Synopsis: Helmed by world-renowned anime directors, The Animatrix is a collection of nine original short films conceived by the Wachowski Brothers, the creators of The Matrix. This spectacularly visual series delves deeper into the mind-bending world of The Matrix and the characters that inhabit it, resulting in an unprecedented fusion of CG-animation and the anime style pioneered by Japanese animation artists.
Review: In what you will consider to be either a shameless marketing ploy or a brilliant experiment, The Animatrix is a collection of nine animated short films commissioned by the Wachowskis that explore the hugely popular mythology of The Matrix. Since you can count me in on the apparently few who were blown away by The Matrix Reloaded, you could probably have guessed that I would have a similar reaction to The Animatrix. I would even postulate that those who were disappointed by Reloaded will find much more to like in this compilation.
The Wachowskis themselves co-wrote some of these shorts, but for the most part the creative control was in the hands of the animators. Japanese animation has experienced a surge of popularity lately, and I have been far from impressed by most of it, but I found most of The Animatrix to be not only mind-bending, but fabulous to look at—each film has a distinctive visual style to it that’s interesting even when the stories are a bit, er, lacking (World Record, Matriculated).

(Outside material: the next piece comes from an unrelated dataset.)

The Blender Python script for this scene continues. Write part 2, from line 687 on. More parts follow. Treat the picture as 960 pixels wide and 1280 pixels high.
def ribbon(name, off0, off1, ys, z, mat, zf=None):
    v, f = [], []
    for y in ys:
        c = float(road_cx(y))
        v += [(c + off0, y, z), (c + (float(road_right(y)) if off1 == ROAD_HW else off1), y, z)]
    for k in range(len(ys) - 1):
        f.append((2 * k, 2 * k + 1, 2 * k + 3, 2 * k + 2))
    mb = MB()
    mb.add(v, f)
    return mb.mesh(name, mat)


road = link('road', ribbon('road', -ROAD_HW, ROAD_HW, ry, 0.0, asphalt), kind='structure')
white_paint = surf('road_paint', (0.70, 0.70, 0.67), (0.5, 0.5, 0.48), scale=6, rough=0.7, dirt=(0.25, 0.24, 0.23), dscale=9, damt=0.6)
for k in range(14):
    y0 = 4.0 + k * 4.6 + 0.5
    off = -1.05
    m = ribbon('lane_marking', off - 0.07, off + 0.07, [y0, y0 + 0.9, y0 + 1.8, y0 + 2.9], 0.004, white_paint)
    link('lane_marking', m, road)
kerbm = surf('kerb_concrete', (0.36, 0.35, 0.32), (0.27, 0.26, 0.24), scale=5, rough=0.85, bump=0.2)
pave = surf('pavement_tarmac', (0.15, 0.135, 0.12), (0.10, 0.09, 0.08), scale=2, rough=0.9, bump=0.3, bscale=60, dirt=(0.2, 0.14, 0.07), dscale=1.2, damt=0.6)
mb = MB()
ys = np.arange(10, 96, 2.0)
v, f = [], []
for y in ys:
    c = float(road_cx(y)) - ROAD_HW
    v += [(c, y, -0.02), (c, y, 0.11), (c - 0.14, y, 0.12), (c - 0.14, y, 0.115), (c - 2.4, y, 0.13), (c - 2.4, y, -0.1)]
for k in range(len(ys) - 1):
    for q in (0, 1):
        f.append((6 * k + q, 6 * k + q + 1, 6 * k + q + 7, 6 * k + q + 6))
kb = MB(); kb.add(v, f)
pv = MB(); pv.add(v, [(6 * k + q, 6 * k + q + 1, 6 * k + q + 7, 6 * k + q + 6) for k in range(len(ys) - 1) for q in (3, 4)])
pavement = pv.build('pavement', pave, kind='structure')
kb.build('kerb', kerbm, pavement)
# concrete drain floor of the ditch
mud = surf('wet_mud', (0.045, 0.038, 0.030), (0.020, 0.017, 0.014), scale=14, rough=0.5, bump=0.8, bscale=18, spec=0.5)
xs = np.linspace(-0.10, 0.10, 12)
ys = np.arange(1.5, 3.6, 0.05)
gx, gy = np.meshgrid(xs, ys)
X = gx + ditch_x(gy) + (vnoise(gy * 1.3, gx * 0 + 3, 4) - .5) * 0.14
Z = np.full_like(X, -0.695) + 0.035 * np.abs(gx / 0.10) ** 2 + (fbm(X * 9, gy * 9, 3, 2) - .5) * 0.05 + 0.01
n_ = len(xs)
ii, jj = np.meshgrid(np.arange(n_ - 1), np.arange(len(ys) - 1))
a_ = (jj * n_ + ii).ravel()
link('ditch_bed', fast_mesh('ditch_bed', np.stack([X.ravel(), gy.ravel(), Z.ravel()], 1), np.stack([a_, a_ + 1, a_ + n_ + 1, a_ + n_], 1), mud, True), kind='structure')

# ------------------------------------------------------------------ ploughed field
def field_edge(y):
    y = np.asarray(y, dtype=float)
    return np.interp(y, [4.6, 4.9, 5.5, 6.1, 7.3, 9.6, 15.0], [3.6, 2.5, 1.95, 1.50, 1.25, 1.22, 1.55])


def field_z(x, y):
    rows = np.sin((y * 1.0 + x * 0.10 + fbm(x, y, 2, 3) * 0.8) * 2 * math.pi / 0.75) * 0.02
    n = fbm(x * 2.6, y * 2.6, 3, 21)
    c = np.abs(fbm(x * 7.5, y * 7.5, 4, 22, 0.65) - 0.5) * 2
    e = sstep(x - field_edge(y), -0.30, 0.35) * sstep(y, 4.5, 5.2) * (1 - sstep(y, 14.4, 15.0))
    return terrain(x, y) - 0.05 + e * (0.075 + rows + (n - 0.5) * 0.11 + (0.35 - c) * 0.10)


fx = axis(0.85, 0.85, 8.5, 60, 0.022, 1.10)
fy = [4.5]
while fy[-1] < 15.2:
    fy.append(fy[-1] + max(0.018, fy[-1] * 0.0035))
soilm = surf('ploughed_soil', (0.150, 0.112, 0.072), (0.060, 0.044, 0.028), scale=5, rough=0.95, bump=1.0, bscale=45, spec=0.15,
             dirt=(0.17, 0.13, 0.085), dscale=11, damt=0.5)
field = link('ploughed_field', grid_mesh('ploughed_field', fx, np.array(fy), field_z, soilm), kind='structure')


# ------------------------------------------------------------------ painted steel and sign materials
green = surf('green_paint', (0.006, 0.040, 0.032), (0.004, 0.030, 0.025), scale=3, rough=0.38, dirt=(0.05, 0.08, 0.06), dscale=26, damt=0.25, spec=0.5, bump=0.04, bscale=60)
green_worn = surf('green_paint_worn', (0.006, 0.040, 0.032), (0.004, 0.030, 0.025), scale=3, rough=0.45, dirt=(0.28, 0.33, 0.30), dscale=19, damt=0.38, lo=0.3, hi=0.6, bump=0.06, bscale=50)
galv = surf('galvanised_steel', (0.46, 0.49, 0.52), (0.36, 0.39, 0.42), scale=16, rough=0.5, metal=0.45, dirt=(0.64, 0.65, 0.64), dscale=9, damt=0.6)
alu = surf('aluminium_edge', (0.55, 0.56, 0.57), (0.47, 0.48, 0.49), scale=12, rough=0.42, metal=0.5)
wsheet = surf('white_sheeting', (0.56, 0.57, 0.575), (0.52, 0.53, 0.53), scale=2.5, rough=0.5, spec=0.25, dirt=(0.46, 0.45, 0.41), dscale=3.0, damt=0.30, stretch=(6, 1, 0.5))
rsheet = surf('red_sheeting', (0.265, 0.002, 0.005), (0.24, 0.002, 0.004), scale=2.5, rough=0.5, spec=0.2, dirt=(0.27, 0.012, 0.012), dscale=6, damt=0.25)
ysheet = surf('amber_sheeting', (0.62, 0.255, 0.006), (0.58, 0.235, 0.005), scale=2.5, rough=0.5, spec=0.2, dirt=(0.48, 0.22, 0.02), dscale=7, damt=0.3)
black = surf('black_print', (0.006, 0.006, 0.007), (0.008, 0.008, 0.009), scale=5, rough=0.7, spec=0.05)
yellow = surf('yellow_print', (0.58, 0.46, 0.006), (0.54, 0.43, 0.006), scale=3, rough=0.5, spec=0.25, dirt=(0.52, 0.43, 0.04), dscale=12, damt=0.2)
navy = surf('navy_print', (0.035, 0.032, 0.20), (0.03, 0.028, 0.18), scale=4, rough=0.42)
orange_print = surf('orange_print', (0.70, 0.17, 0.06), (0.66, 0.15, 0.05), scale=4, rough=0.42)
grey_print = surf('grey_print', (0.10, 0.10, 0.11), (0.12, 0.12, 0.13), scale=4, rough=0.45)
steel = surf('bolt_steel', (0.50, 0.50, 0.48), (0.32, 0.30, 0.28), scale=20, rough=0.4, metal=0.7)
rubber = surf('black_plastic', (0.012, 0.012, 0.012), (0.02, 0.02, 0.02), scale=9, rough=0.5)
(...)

My favorite was by far The Second Renaissance, a detailed two-part account of how machines came to rule the Earth and the creation of the Matrix. (You can watch these two segments and two others in their entirety on the Animatrix website, though it can’t compare to seeing them on the big screen.) Other audience favorites were Beyond, in which a group of kids explore a “haunted house” formed by glitches in the Matrix, and Kid’s Story, which fleshes out the story of a character who only appears in one scene in Reloaded.
The Wachowskis have put together a cutting-edge collection of great Japanese animation exploring their dark vision of mankind’s future, and the bottom line is, it’s simultaneously short attention span-friendly and genuinely provocative. And that is always a good combination.